Originally published at MediaPost

Maybe the folks at the National Security Administration know the long-term motives behind Google declaring that websites’ use of HTTPS will now be an organic search ranking factor, although an extremely small one. After all, if any entity could scan Google’s internal emails — the way the company itself does with Gmail — it would be the NSA.

In the meantime, SEOs are left to ponder the consequences of Google’s adding HTTPS encryption to its approximately 200 search ranking signals. It’s eerily reminiscent of the company’s move a while back to add the speed at which web pages load to its algorithmic bag of tricks. After all, how do security and speed relate to content authority and relevance.

The bottom line for now is that SSL/HTTPs is a lightweight signal that will have little impact on increasing search engine rankings. How lightweight? Google says that using SSL/HTTPs has affected “less than 1% of global queries.”

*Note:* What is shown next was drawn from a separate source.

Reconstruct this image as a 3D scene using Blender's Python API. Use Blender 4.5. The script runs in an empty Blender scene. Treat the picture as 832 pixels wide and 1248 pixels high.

Sites that have high quality content, good domain authority, fresh content, quality links, social endorsements and provide a good user experience will continue to rank highly in Search Engine Results. For sites that already secure the entire domain and protect personal information (banks, financial institutions etc.) this modification may provide a small boost in search engine rankings. In practice, this signal could most likely be used in a tie-break ranking situation more than a general indication of quality or popularity. It’s not likely that a “tier 1” indexed result will have a “tier 2” result leapfrog over it due to a slight difference in protocol.

Having said this, there is no reason to rush to heed Google’s latest policy edict, which is actually more of a request at this point. The reality is, when it comes to providing its users with exactly what they are looking for, consumers don’t perceive Google as underrepresenting major brands and the most popular sites on the web. But Google does not own the World Wide Web, nor does it have access to all of its content. So it can request, suggest or even tease with a “ranking carrot,” but the democratic element of the Web is free to lose/use the protocol of choice.

SEOs would be advised to conduct keyword research on the most popular 100 queries at Google and the top 100 websites for those queries, and see how many quickly make the change to SSL. Sites that already have SSL/HTTPs on a portion of their web pages will probably not experience a lift in search engine rankings. Since Google’s mission is to make the entire web secure, all of a site’s web pages (entire domain) must be secure and not just the shopping cart page and checkout pages. Once the entire domain is secure, this may help increase visibility to a small degree.

One fear is that websites may experience a decrease in rankings in the switch from HTTP to HTTPs once redirects have been set up. Such sites may experience a small decline in traffic depending upon when Google crawls them and indexes the new URLs. For a big site with thousands of pages, it could take time for Google to crawl and index the new pages that are secure. In this case, it’s a good idea to create a new XML sitemap to inform Google about the new URLs so the engine can find and index them.

For sites that are already in the process of a total redesign/redirect exercise, it may be worthwhile to consider securing the entire site to go to HTTPS. Incorporating HTTPs/SSL into the redesign or redirect project could yield an increase in search engine visibility, and the risk of loss of existing rankings, traffic, links has already been considered into the equation.

Otherwise, just sit tight and adhere to the adage “If it ain’t broken, don’t fix it.”